→ **Supplied information**:
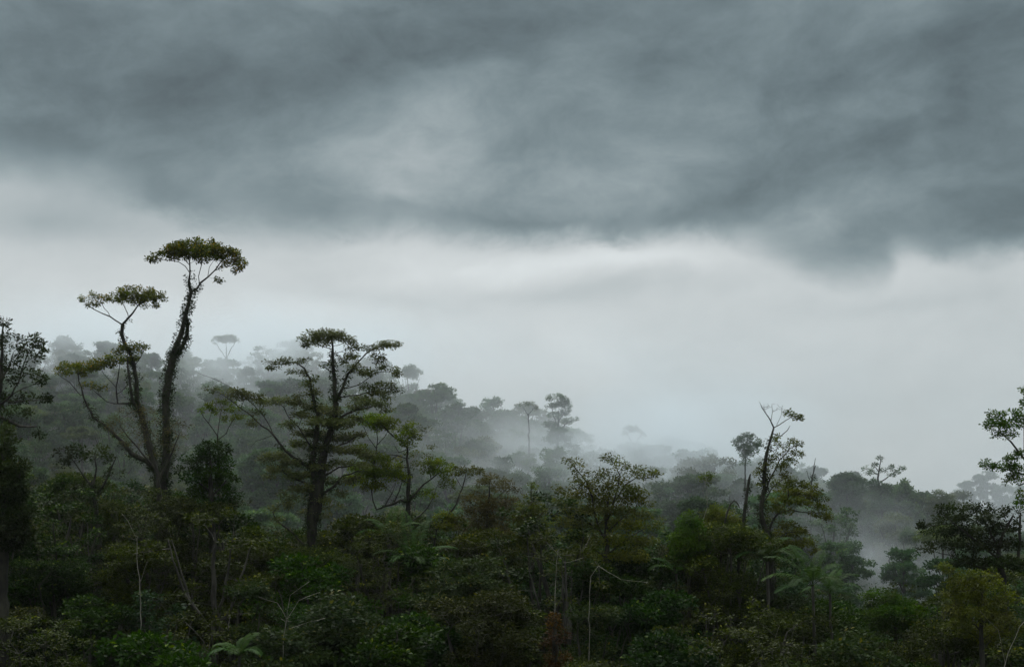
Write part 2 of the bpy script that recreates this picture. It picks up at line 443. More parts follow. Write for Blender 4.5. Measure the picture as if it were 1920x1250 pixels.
def tufts(rng, sk, lo, hi, n, size, out, zlim=None):
    """little epiphyte leaves clothing the stems whose radius lies between lo and hi"""
    r = sk.radii(); A = np.array(sk.p)
    idx = [i for i in range(len(A)) if lo < r[i] < hi and sk.par[i] >= 0 and sk.tag[i] >= 0 and (zlim is None or zlim[0] < A[i][2] < zlim[1])]
    if not idx: return None
    w = np.array([r[i] for i in idx]) ** 0.7; pick = rng.choice(idx, n, p=w / w.sum())
    t = rng.uniform(0, 1, (n, 1)); pp = np.array([sk.par[i] for i in pick])
    c = A[pick] * t + A[pp] * (1 - t)
    d = unit(rng.normal(0, 1, (n, 3)) * np.array([1, 1, 0.5]))
    tip = c + d * (r[pick][:, None] * 0.9)
    return leaves(rng, tip + d * out * rng.uniform(0, 1, (n, 1)), d, 5, size, 0.16, 0.1, 0.3)

def hero(name, label, Y, trunk, limbs, pads, leaf, bark='dark', size=0.24, k=14, spread=0.42, flat=0.5, sp=0.62, seed=1,
         group=None, cat='tree', epi=0, bf=0.3, flush=0.0, base=None, depth=0.85, top=0.0, epis=0.3, fat=1.0, wob=0.06, tipr=0.012, aspect=0.42, bare=()):
    """a tree built from its stems and its pads of foliage. Stems (px, py, r in m[, dy]) and pads (px, py, rx, ry[, dy])
    are read off the photograph and stood at distance Y; every pad is a volume grown through with twigs."""
    rng = np.random.default_rng(seed)
    b = base if base is not None else (trunk[0][0], trunk[0][2])
    bx = (b[0] - 960) / F * Y; bz = float(ground(bx, Y)) - 0.4
    O = np.array([bx, Y, bz])
    def q(t):
        dy = t[3] if len(t) > 3 else 0.0
        p = P(t[0], t[1], Y + dy) - O
        return (*p, t[2] * (.82 if bark == 'dark' else .42))
    sk = Skel(rng)
    sp = sp * .82; t0 = [(0, 0, 0, b[1] * 1.0), *[q(t) for t in trunk]]
    sk.line(t0, 0, wob=wob)
    for i, l in enumerate(limbs): sk.line([q(t) for t in l], i + 1, wob=wob)
    m = Y / F
    Lm = LEAF[leaf]; padsV = []; size = size * 1.15; aspect = aspect * 1.3; k = int(k * 2.0); flat = flat * .8
    allc = []
    for pd in pads:
        px, py, rx, ry = pd[:4]; rx = rx * (1 + (fat - 1) * .5); ry = ry * fat
        a, h = rx * m, ry * m
        dy = pd[4] if len(pd) > 4 else rng.uniform(-0.45, 0.45) * min(a * 1.6, 2.5) * depth
        bdep = max(a * depth * 0.8, h * 0.7)
        n = max(5, int(4.19 * a * bdep * h / sp ** 3)); n = min(n, 320)
        allc.append(ell(rng, n, P(px, py, Y + dy) - O, a, bdep, h, top))
    pr = root_at(name, O, label, cat, group)
    for c, pd in zip(allc, pads):
        tips = sk.attract(c, bf)
        A = np.array([sk.p[i] for i in tips]); Pp = np.array([sk.p[sk.par[i]] for i in tips]); d = unit(A - Pp)
        zz = (A[:, 2] - A[:, 2].min()) / (np.ptp(A[:, 2]) + 1e-6)
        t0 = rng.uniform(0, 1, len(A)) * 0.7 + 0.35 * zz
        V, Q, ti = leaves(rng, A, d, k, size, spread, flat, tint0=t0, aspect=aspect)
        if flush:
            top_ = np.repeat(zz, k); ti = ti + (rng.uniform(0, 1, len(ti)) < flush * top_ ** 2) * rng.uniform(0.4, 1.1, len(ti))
        padsV.append((V, Q, ti))
    for l in bare:
        c = ell(rng, l[4], P(l[0], l[1], Y) - O, l[2] * m, l[2] * m * .7, l[3] * m); sk.attract(c, 0.15, arch=0.3)
    ms = sk.meshes()
    for tag, (V, Q) in sorted(ms.items()):
        nm = 'trunk' if tag == 0 else ('twigs' if tag < 0 else 'limb')
        link(nm, quad_mesh(nm, V, Q, BARK[bark]), pr, 'stuff' if tag < 0 else None)
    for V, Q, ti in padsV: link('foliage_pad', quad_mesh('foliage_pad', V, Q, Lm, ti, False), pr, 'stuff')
    if epi:
        e = tufts(rng, sk, 0.09, 9, epi, 0.22, epis)
        if e: link('epiphytes', quad_mesh('epiphytes', *e[:2], LEAF['dark_leaves'], e[2], False), pr, 'stuff')
    return pr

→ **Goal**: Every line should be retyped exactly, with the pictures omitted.

→ **Expected answer**:
Write part 2 of the bpy script that recreates this picture. It picks up at line 443. More parts follow. Write for Blender 4.5. Measure the picture as if it were 1920x1250 pixels.
def tufts(rng, sk, lo, hi, n, size, out, zlim=None):
    """little epiphyte leaves clothing the stems whose radius lies between lo and hi"""
    r = sk.radii(); A = np.array(sk.p)
    idx = [i for i in range(len(A)) if lo < r[i] < hi and sk.par[i] >= 0 and sk.tag[i] >= 0 and (zlim is None or zlim[0] < A[i][2] < zlim[1])]
    if not idx: return None
    w = np.array([r[i] for i in idx]) ** 0.7; pick = rng.choice(idx, n, p=w / w.sum())
    t = rng.uniform(0, 1, (n, 1)); pp = np.array([sk.par[i] for i in pick])
    c = A[pick] * t + A[pp] * (1 - t)
    d = unit(rng.normal(0, 1, (n, 3)) * np.array([1, 1, 0.5]))
    tip = c + d * (r[pick][:, None] * 0.9)
    return leaves(rng, tip + d * out * rng.uniform(0, 1, (n, 1)), d, 5, size, 0.16, 0.1, 0.3)

def hero(name, label, Y, trunk, limbs, pads, leaf, bark='dark', size=0.24, k=14, spread=0.42, flat=0.5, sp=0.62, seed=1,
         group=None, cat='tree', epi=0, bf=0.3, flush=0.0, base=None, depth=0.85, top=0.0, epis=0.3, fat=1.0, wob=0.06, tipr=0.012, aspect=0.42, bare=()):
    """a tree built from its stems and its pads of foliage. Stems (px, py, r in m[, dy]) and pads (px, py, rx, ry[, dy])
    are read off the photograph and stood at distance Y; every pad is a volume grown through with twigs."""
    rng = np.random.default_rng(seed)
    b = base if base is not None else (trunk[0][0], trunk[0][2])
    bx = (b[0] - 960) / F * Y; bz = float(ground(bx, Y)) - 0.4
    O = np.array([bx, Y, bz])
    def q(t):
        dy = t[3] if len(t) > 3 else 0.0
        p = P(t[0], t[1], Y + dy) - O
        return (*p, t[2] * (.82 if bark == 'dark' else .42))
    sk = Skel(rng)
    sp = sp * .82; t0 = [(0, 0, 0, b[1] * 1.0), *[q(t) for t in trunk]]
    sk.line(t0, 0, wob=wob)
    for i, l in enumerate(limbs): sk.line([q(t) for t in l], i + 1, wob=wob)
    m = Y / F
    Lm = LEAF[leaf]; padsV = []; size = size * 1.15; aspect = aspect * 1.3; k = int(k * 2.0); flat = flat * .8
    allc = []
    for pd in pads:
        px, py, rx, ry = pd[:4]; rx = rx * (1 + (fat - 1) * .5); ry = ry * fat
        a, h = rx * m, ry * m
        dy = pd[4] if len(pd) > 4 else rng.uniform(-0.45, 0.45) * min(a * 1.6, 2.5) * depth
        bdep = max(a * depth * 0.8, h * 0.7)
        n = max(5, int(4.19 * a * bdep * h / sp ** 3)); n = min(n, 320)
        allc.append(ell(rng, n, P(px, py, Y + dy) - O, a, bdep, h, top))
    pr = root_at(name, O, label, cat, group)
    for c, pd in zip(allc, pads):
        tips = sk.attract(c, bf)
        A = np.array([sk.p[i] for i in tips]); Pp = np.array([sk.p[sk.par[i]] for i in tips]); d = unit(A - Pp)
        zz = (A[:, 2] - A[:, 2].min()) / (np.ptp(A[:, 2]) + 1e-6)
        t0 = rng.uniform(0, 1, len(A)) * 0.7 + 0.35 * zz
        V, Q, ti = leaves(rng, A, d, k, size, spread, flat, tint0=t0, aspect=aspect)
        if flush:
            top_ = np.repeat(zz, k); ti = ti + (rng.uniform(0, 1, len(ti)) < flush * top_ ** 2) * rng.uniform(0.4, 1.1, len(ti))
        padsV.append((V, Q, ti))
    for l in bare:
        c = ell(rng, l[4], P(l[0], l[1], Y) - O, l[2] * m, l[2] * m * .7, l[3] * m); sk.attract(c, 0.15, arch=0.3)
    ms = sk.meshes()
    for tag, (V, Q) in sorted(ms.items()):
        nm = 'trunk' if tag == 0 else ('twigs' if tag < 0 else 'limb')
        link(nm, quad_mesh(nm, V, Q, BARK[bark]), pr, 'stuff' if tag < 0 else None)
    for V, Q, ti in padsV: link('foliage_pad', quad_mesh('foliage_pad', V, Q, Lm, ti, False), pr, 'stuff')
    if epi:
        e = tufts(rng, sk, 0.09, 9, epi, 0.22, epis)
        if e: link('epiphytes', quad_mesh('epiphytes', *e[:2], LEAF['dark_leaves'], e[2], False), pr, 'stuff')
    return pr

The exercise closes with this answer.